Challenge ▸
What is the count of lines that hold the word "objects"? Give only the number.

Dataset section ▸
** Start **
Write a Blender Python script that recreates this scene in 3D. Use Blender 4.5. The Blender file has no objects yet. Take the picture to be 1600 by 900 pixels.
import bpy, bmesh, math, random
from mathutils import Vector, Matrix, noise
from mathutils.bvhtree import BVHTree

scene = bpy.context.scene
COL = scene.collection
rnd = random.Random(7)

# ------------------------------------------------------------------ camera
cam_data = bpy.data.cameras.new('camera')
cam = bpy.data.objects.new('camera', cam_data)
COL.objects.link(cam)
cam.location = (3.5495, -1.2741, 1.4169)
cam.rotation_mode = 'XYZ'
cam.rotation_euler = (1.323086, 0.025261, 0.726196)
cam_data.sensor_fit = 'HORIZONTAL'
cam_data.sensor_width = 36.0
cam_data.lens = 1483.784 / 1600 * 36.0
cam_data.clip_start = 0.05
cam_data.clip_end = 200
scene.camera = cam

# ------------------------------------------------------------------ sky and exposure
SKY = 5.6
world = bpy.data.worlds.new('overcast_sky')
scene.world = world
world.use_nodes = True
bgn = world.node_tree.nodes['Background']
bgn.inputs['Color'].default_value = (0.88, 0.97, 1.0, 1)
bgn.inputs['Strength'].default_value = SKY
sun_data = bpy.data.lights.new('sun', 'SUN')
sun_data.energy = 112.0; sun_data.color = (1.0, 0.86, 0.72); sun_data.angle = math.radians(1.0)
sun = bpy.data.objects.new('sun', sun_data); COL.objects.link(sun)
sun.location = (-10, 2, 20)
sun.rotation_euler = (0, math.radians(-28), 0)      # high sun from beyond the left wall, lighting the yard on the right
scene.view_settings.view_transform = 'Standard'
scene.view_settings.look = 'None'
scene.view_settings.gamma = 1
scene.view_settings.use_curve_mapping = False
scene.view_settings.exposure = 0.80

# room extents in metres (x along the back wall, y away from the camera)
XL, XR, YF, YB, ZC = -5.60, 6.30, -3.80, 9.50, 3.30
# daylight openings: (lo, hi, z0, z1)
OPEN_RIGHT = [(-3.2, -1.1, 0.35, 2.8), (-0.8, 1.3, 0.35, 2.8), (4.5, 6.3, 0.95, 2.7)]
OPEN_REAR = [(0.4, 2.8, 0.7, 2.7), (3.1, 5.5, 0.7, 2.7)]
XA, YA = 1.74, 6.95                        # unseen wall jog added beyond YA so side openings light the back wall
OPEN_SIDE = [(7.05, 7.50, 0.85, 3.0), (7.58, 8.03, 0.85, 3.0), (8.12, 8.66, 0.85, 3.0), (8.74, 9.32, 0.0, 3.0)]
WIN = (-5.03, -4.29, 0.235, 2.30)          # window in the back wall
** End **
The response ▸
4